Sur ce point, Ona Ondo a appelé au sens des responsabilités des dirigeants syndicaux pour que soient évités la surenchère et les débordements. «Les grèves trop vite déclenchées ne profitent à personne, surtout lorsque elles ont pour effet collatéral de prendre des tiers en otages. Ces grèves ont un coût financier, économique, social et sociétal que nous ne pouvons pas nous permettre de supporter dans notre marche vers l’émergence et dans notre volonté d’éradiquer la pauvreté», a-t-il notifié.
Consolidation impérative des acquis économiques
Pour aborder ce point le Premier ministre a souligné que «le maintien d’une croissance économique soutenue est la condition sine qua non d’une prospérité à partager». Dès lors, il a affirmé que son gouvernement engagera ou accélèrera, avec la participation active des agences spécialisées, la mise en œuvre des mesures contribuant à améliorer l’environnement des affaires, aux plans juridique, administratif et fiscal, propice d’une part, à l’attractivité de notre pays pour les investisseurs étrangers, d’autre part au développement de PME-PMI, créatrices d’emplois.
Il poursuivra également le déploiement de la stratégie nationale de développement des infrastructures portant sur la route, le transport, les infrastructures de santé, le logement, l’énergie, l’eau, l’assainissement et l’information et les communications.
Par ailleurs, le gouvernement veut, entre autres, améliorer les modalités de financement de l’économie en facilitant l’accès au crédit pour les PME-PMI et les organismes relevant de l’économie sociale, en favorisant la mise en place du financement de l’accès à la propriété, en développant et renforçant les organismes de micro-financement, en développant les partenariats publics-privés, en accompagnant la création et la gestion des entreprises (pépinières, formation à la gestion…) et en promouvant l’innovation, en luttant contre le chômage par le renforcement des capacités des organismes dédiés, l’accompagnement à la recherche d’emploi, l’adaptation du système national de formation aux besoins de l’économie grâce au rapprochement avec les entreprises et une meilleure compréhension de leurs besoins, la mise en place de conditionnalités en matière d’emploi pour les entreprises étrangères bénéficiaires de commandes publiques.
Pour lui, tout cela mis en œuvre conduira l’économie gabonaise à un taux de croissance de près de 8% à la fin de cette année 2014.
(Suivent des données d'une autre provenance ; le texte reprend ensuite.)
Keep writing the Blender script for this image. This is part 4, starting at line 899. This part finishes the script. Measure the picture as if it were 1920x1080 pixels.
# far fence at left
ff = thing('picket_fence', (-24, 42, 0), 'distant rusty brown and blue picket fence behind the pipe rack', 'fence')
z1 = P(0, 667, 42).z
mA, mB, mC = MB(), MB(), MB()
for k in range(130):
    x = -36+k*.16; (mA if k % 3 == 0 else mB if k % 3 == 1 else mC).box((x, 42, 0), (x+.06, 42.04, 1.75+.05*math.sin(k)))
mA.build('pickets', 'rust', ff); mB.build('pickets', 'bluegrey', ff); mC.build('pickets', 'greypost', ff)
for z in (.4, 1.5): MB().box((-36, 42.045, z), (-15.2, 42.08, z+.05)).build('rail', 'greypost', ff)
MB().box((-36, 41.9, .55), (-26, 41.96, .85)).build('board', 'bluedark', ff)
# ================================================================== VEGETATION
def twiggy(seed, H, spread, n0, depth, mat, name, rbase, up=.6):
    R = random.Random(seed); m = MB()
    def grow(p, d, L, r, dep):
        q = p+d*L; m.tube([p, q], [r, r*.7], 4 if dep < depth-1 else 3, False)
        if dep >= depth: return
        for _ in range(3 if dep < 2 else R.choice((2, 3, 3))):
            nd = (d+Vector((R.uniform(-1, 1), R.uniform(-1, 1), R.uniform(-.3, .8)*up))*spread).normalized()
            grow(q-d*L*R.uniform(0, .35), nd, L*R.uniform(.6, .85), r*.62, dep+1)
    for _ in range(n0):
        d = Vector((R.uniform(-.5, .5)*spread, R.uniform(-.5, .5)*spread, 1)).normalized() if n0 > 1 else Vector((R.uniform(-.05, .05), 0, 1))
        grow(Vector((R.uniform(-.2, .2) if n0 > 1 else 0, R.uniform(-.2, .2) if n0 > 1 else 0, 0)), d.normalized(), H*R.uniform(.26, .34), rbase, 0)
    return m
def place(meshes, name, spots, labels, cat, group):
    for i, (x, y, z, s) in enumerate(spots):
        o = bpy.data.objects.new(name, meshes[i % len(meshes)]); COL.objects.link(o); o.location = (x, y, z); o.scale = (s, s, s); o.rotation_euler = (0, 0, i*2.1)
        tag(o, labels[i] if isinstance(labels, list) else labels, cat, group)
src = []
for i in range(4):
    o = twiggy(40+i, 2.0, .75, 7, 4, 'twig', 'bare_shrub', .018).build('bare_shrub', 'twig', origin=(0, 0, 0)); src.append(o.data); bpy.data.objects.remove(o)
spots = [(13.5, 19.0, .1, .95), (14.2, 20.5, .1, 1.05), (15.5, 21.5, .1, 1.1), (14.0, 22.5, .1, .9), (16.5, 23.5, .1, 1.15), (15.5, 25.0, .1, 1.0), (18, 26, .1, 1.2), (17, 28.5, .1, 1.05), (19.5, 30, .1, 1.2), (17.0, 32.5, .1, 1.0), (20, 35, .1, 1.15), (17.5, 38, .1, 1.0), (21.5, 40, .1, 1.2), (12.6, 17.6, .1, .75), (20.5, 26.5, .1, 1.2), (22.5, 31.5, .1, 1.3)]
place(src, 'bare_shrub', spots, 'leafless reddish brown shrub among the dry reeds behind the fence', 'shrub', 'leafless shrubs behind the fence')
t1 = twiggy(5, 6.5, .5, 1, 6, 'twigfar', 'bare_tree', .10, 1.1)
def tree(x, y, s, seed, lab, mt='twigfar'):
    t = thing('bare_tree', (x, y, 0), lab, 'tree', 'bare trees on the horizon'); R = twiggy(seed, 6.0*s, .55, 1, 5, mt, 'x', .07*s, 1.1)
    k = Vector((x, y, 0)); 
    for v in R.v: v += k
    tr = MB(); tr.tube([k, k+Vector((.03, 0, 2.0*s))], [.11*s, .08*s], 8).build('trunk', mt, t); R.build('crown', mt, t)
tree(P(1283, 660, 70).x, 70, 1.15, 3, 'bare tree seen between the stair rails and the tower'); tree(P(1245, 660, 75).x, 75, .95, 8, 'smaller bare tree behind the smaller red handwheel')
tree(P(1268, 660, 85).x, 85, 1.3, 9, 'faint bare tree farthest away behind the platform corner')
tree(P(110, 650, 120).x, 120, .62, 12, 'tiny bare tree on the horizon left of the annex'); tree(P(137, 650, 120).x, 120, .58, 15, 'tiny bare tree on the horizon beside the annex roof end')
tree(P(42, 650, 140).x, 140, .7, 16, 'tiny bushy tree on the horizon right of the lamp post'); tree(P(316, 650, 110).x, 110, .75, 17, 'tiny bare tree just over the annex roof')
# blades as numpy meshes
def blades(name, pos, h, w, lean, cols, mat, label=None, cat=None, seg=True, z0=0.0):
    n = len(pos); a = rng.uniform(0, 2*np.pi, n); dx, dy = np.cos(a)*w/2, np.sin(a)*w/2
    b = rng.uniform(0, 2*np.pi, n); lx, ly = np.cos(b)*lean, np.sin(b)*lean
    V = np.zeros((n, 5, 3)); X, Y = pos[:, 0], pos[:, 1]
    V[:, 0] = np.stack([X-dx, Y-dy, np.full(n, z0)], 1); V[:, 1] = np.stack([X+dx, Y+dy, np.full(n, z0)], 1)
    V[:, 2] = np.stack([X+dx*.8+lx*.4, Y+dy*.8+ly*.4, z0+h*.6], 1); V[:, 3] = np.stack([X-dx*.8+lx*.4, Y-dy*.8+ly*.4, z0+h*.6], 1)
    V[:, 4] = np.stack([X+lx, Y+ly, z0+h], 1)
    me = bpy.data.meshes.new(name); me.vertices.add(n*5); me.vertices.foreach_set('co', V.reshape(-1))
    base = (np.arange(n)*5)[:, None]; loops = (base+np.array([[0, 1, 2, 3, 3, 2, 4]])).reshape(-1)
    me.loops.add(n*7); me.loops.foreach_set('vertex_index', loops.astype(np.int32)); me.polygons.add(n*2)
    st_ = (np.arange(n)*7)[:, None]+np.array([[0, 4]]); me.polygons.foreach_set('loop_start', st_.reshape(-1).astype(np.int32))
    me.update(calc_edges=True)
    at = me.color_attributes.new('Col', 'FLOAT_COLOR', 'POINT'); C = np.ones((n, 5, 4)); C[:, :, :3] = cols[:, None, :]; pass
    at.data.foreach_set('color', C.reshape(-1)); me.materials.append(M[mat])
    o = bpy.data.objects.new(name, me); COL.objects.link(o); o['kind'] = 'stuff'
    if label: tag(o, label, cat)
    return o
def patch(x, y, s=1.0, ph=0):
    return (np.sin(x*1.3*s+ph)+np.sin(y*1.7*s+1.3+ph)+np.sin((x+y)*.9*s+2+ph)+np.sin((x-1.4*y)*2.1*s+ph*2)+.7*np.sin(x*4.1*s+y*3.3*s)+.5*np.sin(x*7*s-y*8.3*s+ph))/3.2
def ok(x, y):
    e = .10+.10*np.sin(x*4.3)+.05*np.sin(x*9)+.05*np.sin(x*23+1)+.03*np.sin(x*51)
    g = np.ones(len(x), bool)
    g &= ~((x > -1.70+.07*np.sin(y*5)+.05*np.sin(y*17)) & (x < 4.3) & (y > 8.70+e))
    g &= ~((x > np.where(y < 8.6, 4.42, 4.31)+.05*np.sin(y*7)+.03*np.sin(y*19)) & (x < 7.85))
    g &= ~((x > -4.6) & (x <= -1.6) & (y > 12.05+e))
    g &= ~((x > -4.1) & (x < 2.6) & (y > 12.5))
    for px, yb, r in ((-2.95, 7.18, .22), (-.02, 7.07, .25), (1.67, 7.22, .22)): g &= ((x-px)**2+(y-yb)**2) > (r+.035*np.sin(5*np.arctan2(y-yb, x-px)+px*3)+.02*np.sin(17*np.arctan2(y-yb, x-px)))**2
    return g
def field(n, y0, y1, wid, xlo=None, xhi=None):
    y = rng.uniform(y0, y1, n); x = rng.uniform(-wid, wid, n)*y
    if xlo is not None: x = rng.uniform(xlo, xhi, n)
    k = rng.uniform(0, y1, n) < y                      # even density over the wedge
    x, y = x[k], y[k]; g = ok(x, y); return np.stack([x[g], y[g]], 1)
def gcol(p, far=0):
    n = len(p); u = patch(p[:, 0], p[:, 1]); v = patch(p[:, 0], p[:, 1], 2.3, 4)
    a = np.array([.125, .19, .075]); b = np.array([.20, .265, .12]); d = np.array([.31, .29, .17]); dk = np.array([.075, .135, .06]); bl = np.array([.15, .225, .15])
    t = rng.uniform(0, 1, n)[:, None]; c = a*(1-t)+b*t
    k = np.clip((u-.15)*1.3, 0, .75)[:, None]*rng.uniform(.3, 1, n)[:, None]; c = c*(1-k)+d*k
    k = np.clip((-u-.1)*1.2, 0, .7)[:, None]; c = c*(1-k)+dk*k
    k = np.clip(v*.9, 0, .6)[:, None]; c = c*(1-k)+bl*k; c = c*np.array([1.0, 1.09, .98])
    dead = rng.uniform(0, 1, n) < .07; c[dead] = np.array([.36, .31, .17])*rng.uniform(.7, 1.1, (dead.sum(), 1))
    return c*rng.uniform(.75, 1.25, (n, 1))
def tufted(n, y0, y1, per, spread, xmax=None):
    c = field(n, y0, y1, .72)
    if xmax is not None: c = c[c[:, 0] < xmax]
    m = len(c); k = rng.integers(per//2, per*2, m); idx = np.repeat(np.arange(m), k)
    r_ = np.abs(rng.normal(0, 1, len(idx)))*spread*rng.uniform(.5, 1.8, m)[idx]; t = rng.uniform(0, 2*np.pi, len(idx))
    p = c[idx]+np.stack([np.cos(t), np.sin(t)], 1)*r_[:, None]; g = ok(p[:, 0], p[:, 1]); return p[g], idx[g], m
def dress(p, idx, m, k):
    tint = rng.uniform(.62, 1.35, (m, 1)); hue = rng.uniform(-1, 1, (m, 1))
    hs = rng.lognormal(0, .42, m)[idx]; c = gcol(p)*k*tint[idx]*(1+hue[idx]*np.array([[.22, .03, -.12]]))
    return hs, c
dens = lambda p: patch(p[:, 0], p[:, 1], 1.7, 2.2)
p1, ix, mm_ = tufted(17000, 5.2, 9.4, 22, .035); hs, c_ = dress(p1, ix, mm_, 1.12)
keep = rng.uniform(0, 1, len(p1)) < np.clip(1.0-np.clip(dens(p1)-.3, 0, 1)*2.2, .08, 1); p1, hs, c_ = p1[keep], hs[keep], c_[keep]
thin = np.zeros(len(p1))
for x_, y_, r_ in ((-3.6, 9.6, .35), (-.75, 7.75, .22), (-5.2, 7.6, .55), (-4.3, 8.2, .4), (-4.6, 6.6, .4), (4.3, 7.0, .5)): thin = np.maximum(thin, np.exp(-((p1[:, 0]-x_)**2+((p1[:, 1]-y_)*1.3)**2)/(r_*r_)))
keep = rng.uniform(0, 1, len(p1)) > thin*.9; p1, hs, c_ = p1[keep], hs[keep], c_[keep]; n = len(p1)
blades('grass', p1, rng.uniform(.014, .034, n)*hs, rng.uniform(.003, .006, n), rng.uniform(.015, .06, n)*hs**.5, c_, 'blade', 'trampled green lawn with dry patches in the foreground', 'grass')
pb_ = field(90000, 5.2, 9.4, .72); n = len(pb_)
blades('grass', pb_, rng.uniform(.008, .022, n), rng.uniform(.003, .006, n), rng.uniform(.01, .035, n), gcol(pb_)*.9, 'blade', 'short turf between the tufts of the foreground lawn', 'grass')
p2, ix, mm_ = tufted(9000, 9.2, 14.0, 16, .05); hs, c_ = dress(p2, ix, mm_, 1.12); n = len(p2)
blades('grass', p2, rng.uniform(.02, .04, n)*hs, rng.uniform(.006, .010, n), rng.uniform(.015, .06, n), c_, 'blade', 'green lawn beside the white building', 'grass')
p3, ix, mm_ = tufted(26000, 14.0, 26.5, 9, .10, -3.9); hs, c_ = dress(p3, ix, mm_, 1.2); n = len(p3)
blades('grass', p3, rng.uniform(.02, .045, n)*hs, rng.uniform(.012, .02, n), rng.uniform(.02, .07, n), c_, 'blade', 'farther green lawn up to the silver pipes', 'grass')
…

Eveil et épanouissement de la jeunesse
Le Premier ministre Ona Ondo a pensé à la jeunesse en lui consacrant ce point qui stipule que «l’éveil et l’épanouissement de notre jeunesse implique la mise en place d’une politique sportive orientée vers la réalisation et l’équipement d’infrastructures multifonctionnels, le renforcement et la diversification du financement des activités sportives».
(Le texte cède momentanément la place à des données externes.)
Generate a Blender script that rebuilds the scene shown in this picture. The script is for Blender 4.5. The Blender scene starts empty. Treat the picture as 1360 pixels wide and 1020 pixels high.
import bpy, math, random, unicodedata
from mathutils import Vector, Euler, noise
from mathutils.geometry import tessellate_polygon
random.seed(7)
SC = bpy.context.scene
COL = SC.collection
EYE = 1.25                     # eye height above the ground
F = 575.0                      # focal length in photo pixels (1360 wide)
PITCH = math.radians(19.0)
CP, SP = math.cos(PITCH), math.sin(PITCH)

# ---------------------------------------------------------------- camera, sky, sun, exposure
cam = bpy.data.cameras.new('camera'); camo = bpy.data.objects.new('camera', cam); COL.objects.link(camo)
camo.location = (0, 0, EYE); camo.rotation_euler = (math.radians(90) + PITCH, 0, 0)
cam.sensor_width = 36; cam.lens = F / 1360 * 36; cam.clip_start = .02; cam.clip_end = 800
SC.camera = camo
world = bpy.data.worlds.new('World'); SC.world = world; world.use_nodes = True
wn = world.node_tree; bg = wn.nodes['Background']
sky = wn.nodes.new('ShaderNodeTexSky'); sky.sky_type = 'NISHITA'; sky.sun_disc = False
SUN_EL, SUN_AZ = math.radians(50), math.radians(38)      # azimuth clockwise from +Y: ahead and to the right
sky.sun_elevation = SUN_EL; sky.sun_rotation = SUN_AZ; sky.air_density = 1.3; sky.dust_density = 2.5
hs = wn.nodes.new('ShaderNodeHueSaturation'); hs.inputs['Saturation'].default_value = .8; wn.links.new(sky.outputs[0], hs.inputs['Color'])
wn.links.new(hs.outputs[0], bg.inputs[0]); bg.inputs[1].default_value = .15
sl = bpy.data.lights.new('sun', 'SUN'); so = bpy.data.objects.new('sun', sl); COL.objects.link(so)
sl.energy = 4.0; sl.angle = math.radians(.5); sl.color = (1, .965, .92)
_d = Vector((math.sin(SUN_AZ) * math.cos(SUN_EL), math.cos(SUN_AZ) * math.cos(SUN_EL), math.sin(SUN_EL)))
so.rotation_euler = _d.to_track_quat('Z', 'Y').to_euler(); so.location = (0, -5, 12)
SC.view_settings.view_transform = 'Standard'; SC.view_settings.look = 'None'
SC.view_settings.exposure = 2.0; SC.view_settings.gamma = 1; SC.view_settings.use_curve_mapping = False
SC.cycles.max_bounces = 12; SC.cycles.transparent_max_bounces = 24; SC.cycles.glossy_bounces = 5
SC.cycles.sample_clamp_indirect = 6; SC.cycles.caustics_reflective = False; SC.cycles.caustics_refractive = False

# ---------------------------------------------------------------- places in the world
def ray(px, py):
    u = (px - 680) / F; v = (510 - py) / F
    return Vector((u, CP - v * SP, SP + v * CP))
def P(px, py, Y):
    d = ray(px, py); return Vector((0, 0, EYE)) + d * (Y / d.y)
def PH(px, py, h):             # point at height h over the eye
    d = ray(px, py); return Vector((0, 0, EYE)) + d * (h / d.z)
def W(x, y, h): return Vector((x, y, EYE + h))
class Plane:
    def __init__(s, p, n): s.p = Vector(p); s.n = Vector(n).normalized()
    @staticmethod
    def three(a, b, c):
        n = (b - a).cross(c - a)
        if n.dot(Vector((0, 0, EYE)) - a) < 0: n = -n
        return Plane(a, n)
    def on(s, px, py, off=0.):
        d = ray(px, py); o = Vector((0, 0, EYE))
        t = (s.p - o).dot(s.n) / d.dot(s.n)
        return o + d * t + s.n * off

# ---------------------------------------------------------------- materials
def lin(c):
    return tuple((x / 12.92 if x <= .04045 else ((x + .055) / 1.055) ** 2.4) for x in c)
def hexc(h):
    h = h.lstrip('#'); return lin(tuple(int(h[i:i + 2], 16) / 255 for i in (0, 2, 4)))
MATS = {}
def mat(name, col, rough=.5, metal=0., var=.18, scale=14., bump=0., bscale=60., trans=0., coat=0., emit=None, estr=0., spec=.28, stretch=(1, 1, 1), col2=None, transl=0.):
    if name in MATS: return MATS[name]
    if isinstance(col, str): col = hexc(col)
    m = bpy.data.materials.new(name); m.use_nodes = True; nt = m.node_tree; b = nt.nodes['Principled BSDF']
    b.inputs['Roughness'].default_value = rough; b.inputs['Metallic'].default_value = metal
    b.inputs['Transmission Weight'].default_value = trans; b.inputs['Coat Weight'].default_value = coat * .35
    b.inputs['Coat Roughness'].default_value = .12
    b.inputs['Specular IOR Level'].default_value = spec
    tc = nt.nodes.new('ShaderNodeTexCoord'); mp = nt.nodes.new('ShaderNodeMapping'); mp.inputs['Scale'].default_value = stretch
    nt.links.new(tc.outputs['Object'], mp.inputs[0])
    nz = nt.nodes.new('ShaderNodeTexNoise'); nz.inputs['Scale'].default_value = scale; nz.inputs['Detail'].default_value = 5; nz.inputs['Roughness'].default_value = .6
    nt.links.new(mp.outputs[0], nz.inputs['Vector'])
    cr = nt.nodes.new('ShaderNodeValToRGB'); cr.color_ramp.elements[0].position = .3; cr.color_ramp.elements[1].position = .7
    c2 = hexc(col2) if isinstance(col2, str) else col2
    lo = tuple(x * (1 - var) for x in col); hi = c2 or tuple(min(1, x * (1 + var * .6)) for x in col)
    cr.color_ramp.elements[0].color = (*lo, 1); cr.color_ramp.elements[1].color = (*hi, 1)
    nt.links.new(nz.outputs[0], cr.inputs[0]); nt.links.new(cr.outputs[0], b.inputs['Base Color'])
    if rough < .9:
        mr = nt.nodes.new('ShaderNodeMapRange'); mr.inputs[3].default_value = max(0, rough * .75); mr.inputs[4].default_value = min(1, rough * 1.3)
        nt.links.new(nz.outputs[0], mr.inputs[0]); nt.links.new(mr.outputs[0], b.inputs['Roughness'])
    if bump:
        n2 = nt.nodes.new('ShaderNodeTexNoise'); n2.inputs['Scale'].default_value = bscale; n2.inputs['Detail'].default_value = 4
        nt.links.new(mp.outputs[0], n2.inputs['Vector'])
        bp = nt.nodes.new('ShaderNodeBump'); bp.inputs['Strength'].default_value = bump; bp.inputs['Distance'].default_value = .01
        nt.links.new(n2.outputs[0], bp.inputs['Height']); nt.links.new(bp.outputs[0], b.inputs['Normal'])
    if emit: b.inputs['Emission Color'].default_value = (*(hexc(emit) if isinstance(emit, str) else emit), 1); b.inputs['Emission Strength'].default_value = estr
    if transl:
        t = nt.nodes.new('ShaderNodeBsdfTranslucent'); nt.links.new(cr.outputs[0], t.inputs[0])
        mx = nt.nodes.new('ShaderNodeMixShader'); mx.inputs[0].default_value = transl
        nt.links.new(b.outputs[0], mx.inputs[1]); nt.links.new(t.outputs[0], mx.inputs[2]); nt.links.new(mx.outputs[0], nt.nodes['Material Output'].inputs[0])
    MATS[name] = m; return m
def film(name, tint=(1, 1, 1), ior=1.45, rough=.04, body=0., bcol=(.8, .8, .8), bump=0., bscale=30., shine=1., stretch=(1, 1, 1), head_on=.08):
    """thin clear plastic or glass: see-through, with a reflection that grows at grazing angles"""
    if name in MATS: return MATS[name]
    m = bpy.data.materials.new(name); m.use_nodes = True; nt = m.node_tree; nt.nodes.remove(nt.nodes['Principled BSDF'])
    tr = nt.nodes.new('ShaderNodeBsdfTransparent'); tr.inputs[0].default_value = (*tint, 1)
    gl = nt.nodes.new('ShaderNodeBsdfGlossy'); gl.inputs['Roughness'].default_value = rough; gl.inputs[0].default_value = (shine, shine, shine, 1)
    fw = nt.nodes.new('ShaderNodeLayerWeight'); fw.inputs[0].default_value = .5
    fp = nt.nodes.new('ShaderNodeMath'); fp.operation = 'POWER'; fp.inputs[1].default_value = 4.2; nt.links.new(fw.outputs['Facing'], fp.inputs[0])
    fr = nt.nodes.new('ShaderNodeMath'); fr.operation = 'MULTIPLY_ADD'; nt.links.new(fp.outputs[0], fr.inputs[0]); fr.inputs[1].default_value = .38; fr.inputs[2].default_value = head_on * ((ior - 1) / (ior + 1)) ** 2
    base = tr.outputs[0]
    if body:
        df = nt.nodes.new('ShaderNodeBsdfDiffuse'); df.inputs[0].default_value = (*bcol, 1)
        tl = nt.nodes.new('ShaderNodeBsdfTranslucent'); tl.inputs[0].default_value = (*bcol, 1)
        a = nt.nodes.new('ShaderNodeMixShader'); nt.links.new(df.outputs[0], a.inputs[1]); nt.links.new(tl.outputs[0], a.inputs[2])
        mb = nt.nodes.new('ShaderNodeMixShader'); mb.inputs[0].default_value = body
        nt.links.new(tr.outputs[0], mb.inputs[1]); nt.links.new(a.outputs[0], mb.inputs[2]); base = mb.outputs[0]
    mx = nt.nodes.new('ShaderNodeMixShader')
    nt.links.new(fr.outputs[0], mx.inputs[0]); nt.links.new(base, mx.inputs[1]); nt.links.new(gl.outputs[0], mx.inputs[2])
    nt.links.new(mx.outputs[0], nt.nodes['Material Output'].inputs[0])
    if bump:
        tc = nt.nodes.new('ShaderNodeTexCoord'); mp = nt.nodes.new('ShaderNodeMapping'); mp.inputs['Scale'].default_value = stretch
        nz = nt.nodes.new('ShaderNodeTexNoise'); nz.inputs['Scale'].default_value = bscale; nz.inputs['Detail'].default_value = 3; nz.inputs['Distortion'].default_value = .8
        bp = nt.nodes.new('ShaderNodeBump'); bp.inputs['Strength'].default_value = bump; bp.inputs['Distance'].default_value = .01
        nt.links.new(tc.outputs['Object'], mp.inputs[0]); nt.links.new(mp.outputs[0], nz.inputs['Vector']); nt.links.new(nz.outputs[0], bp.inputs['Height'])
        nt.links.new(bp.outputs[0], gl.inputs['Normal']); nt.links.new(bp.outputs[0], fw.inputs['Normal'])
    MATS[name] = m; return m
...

Il a par ailleurs noté que seront également engagées des actions visant à la valorisation du sport d’élite, à la détection et l’encadrement des talents, à la professionnalisation de toutes les disciplines sportives et à l’amélioration du statut des sportifs.
Les actions annoncées dans le cadre de la Politique Nationale de la Jeunesse du Gabon seront progressivement mises en œuvre. Il s’agira notamment de la restructuration du Conseil National de la Jeunesse et de la construction de son siège.